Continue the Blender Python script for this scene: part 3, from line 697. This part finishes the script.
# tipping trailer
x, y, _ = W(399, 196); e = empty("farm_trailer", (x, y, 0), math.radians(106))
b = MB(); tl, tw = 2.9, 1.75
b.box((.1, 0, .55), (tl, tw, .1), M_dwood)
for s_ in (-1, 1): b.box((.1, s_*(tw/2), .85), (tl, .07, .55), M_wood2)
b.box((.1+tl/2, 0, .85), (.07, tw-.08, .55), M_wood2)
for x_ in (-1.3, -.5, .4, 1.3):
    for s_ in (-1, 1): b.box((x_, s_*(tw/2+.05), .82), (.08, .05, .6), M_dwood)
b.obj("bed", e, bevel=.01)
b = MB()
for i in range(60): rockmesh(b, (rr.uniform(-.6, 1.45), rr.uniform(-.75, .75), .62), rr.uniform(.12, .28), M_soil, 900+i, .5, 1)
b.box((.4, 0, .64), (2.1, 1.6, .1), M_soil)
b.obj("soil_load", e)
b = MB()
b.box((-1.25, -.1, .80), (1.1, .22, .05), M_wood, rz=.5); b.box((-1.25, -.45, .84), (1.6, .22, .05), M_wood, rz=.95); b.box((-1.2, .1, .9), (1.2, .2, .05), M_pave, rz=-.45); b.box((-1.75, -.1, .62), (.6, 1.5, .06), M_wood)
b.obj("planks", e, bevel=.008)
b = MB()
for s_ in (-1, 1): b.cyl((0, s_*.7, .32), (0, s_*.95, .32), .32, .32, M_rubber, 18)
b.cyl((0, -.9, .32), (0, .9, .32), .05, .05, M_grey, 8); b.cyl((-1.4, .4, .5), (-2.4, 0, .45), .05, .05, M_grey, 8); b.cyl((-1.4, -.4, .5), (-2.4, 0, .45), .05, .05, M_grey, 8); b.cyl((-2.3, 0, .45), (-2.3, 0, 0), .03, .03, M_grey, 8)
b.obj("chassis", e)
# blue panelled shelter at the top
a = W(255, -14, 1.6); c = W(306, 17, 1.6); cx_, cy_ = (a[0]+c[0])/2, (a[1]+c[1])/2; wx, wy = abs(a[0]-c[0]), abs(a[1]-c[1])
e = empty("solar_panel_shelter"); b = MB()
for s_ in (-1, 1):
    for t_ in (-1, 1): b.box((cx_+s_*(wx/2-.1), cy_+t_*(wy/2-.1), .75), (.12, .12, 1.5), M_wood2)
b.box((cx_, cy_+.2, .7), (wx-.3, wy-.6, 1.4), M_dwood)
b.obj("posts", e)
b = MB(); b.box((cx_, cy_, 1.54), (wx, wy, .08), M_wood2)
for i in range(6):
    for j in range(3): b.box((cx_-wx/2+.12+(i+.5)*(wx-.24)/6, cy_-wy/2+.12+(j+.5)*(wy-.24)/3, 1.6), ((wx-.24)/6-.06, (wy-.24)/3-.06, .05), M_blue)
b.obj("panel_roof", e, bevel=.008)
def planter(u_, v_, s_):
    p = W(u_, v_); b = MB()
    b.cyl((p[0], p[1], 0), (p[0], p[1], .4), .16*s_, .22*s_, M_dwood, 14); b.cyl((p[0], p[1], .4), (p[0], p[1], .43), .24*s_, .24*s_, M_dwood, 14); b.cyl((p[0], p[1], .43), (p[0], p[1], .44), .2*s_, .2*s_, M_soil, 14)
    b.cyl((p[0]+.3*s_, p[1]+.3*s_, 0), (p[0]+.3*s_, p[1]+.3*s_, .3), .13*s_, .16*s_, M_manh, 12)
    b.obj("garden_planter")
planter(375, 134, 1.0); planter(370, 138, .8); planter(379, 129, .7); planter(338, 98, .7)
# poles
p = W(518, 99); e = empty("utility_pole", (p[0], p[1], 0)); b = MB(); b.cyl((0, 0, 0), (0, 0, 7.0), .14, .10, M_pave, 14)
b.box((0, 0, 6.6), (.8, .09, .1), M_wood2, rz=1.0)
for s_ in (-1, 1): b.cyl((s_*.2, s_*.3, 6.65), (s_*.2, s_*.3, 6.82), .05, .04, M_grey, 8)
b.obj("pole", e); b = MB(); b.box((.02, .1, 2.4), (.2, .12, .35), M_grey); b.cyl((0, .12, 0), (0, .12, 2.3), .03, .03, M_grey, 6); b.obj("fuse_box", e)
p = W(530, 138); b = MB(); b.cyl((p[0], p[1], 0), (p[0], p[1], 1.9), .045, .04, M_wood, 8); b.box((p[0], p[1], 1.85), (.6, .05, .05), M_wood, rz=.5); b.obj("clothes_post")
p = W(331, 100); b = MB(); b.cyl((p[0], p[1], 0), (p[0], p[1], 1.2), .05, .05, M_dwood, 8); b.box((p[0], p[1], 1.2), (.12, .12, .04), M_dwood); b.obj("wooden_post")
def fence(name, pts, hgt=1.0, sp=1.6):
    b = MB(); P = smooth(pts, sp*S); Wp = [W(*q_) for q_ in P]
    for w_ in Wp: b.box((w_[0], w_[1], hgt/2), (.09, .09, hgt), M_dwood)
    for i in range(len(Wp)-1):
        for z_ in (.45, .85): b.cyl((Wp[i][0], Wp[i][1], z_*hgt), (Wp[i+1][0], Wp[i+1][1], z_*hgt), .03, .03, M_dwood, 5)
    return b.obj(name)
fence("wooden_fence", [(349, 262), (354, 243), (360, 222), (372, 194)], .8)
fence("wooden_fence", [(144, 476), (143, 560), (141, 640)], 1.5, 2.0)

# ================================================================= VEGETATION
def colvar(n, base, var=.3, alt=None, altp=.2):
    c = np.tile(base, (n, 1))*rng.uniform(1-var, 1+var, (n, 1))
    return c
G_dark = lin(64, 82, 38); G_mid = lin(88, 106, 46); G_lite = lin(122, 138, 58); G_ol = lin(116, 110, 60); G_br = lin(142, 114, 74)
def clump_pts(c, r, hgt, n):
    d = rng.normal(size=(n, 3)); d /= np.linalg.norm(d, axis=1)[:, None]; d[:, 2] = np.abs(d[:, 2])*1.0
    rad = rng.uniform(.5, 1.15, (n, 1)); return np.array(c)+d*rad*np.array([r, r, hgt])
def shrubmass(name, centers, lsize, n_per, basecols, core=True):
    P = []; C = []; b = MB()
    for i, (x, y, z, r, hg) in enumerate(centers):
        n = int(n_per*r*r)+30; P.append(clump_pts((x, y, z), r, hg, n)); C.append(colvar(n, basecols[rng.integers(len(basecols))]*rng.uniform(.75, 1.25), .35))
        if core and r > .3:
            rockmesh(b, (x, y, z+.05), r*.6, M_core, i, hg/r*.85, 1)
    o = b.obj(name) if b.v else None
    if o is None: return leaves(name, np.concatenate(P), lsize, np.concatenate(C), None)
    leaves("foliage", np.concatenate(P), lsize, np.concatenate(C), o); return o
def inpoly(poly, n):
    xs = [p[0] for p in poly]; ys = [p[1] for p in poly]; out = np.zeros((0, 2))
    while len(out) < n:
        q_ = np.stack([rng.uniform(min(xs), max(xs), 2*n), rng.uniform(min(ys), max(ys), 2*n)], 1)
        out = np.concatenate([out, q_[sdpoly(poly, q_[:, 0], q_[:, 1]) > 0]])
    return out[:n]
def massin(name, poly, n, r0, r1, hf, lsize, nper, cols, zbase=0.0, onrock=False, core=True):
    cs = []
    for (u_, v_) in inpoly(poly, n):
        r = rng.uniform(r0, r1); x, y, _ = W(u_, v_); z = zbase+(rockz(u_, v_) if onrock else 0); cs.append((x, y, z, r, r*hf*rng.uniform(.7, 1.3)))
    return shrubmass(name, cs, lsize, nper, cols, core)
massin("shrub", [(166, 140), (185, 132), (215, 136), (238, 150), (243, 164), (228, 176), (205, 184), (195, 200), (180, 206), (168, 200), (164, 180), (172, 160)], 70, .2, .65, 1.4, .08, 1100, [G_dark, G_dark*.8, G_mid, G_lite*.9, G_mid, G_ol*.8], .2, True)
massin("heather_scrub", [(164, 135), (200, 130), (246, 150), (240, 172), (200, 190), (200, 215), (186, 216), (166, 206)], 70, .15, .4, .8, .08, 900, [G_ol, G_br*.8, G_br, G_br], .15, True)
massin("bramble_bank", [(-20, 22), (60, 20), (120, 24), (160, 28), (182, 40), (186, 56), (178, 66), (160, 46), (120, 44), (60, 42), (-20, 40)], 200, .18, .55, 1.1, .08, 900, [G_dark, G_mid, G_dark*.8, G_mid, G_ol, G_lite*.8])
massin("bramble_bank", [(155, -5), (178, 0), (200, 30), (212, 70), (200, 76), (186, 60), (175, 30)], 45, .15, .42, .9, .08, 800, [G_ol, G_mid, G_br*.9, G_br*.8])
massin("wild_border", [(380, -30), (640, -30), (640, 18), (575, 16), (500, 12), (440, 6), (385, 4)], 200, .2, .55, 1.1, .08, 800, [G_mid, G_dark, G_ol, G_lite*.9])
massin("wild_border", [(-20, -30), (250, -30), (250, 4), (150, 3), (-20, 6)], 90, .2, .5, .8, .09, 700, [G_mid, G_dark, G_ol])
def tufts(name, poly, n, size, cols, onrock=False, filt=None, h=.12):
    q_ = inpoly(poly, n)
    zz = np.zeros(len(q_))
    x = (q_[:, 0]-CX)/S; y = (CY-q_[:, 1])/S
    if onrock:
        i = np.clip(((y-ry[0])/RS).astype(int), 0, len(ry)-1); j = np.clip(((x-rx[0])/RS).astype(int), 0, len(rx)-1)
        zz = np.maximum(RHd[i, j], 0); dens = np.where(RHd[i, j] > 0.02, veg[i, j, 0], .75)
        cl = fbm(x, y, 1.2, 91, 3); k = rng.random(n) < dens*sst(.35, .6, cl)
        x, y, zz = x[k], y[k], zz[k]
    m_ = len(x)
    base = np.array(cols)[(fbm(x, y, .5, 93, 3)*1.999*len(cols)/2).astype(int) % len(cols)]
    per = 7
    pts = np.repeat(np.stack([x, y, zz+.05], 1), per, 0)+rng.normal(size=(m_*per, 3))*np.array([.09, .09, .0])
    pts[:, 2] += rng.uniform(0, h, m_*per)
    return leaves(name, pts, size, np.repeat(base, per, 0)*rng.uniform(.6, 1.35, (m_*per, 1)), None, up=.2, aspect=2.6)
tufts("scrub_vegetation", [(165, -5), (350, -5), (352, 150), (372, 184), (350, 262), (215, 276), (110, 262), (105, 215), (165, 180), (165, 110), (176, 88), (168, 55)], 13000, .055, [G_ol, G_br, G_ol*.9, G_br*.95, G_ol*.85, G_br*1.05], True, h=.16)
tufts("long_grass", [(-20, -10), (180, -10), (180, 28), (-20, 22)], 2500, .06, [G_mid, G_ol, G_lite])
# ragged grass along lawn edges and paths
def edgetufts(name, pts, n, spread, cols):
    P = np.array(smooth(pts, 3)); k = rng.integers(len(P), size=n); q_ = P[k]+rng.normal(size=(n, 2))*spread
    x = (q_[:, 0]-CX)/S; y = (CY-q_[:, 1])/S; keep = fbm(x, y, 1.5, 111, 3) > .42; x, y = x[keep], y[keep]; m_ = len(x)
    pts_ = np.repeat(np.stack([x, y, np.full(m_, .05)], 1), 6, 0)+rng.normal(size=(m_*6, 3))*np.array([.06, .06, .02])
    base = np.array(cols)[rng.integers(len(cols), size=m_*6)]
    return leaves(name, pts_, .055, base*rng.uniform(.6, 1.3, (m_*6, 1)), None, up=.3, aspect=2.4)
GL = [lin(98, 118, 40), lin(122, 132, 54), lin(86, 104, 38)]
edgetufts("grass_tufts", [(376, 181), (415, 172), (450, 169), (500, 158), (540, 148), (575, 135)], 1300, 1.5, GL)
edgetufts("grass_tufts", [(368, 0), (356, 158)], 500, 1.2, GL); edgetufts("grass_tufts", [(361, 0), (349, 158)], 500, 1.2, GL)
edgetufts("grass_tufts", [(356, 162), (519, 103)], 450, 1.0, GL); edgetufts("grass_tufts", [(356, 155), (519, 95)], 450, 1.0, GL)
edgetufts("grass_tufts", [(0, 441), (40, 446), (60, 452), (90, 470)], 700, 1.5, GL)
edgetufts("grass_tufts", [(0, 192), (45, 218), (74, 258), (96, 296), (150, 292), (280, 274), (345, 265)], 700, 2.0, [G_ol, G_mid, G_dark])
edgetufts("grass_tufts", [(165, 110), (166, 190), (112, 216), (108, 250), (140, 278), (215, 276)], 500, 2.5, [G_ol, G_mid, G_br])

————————

- Exercise brief -
Show all lines from the data above in which the word "rockmesh" appears.

- Output of the task -
for i in range(60): rockmesh(b, (rr.uniform(-.6, 1.45), rr.uniform(-.75, .75), .62), rr.uniform(.12, .28), M_soil, 900+i, .5, 1)
            rockmesh(b, (x, y, z+.05), r*.6, M_core, i, hg/r*.85, 1)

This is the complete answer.